On June 27, 2009, I began blogging.  My first blog was The 27th Heart.  Over a period of time, I changed the name of my blog to Sage to Meadow.  In order to celebrate and pay attention to a year of learning and relating to other bloggers, I am going to give a Prairie Sagebrush Award to each of my blogging friends for their best post.   Read the details below.

Prairie Sagebrush Award

The First Anniversary Prairie Sagebrush Awards, June 27, 2010, will be given to the finest post written by my blog friends, during the year, 2009-2010.  One post will be chosen from each blog and I will edit and publish them as a collection on June 27, 2010, on Sage to Meadow.   For each reader comment, Sage to Meadow Blog and Flying Hat Ranch will donate one dollar to a Wildlife Corridor in west Texas and New Mexico–see details below.  I will not designate a first, second or third place, but rather select the one finest post from each blogger.  How can I?  Each blogger has great posts and I’ll post the one I like the best–personal taste.

Why Choose the Prairie Sagebrush as Logo?

The Prairie Sagebrush is a native plant that is an important winter feed for Elk, Pronghorn and deer throughout the American West.  It is an edible herb and aromatic.  So many aspects of nature are associated with the American West and Southwest, but among the more prominent are sagebrush, antelope, deer, elk, buffalo, pines and the Rockies.  The sagebrush is imperiled–see my page on Sagebrush.

The Sensual Sagebrush

The Prairie Sagebrush and other varieties of sage provide one of the most sensual and pleasurable plants known to man: perfume, cooking and wildlife habitat.   The burning of sage in Native American ceremonies implores sanctification and purification as well as perfumed smoke about the room.  I used to burn sage in my fireplace and briefly close the flue to smoke-up the room.  I use sage in cooking, both chopped or whole leaves. Lewis and Clark reported that antelope would rub their foreheads on sagebrush for its perfumed scent.

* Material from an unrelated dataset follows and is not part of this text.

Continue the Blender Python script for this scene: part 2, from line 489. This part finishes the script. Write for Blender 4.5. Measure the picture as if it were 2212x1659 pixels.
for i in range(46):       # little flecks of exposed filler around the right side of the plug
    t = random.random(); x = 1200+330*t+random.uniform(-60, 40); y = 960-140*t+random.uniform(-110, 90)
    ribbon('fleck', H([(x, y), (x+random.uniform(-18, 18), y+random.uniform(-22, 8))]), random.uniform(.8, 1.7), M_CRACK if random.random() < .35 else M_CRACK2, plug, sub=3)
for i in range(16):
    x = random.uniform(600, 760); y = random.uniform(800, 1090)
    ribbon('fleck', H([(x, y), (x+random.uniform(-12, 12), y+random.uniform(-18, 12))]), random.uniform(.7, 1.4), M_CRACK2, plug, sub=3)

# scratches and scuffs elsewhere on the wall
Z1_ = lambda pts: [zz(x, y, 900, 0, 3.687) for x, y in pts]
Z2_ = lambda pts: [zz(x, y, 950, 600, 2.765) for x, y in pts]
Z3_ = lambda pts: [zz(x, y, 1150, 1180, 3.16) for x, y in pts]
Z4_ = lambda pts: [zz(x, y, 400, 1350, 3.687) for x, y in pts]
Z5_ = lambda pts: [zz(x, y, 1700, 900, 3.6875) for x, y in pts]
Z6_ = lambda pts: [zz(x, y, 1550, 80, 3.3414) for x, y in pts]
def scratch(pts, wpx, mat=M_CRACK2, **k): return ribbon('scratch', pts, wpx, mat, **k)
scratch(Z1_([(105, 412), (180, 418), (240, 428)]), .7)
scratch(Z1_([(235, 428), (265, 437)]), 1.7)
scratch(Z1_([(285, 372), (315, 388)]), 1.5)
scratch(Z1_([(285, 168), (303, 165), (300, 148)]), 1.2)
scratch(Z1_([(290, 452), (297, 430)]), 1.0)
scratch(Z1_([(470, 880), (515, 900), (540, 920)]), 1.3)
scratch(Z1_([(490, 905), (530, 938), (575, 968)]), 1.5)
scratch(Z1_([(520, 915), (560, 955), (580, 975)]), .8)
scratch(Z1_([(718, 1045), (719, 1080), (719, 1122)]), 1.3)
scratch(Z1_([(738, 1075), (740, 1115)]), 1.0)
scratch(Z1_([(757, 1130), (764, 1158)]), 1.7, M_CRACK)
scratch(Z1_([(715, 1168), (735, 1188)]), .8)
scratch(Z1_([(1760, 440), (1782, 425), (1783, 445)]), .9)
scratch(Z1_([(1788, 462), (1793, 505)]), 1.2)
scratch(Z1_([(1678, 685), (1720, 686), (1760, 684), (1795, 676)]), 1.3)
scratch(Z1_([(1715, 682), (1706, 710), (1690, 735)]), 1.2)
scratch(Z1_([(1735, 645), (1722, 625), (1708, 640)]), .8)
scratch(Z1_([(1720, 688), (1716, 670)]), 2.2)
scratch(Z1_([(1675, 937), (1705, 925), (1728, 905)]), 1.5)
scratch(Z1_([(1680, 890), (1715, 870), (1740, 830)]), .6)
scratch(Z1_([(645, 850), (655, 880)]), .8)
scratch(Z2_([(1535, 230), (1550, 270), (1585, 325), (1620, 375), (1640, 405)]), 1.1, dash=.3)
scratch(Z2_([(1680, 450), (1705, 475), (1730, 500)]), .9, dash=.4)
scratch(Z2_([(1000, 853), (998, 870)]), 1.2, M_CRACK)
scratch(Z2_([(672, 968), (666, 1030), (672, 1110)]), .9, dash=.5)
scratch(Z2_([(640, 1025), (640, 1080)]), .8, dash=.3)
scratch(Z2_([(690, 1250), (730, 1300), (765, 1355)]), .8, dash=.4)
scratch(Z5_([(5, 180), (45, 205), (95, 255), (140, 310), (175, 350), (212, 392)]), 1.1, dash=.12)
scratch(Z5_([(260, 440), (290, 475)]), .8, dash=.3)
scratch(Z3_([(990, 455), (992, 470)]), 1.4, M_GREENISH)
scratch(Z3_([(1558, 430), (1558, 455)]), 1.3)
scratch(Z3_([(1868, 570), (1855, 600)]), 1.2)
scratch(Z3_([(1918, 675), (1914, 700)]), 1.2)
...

I look forward to re-reading posts of 2009-2010, and putting together a collection for the Prairie Sagebrush Awards, June 27, 2010.  I’ve already started collecting and the blog posts are most outstanding!

Photographs of Prairie Sagebrush

Prairie Sagebrush No. 1 (Artemisia frigida) by Sally and Andy Wasowski

Prairie Sagebrush No. 2 by Sally and Andy Wasowski

Prairie Sagebrush No. 3 by Texas Agriculture Experiment Station

Wildlife Corridors

For every reader comment, Sage to Meadow Blog and Flying Hat Ranch will donate one dollar to Wildlife Corridor organizations in west Texas and New Mexico. (Limit is $500.00 and only one comment per reader counts.)  We need Wildlife Corridors so that migrations of beautiful animals may be seen by our grandchildren.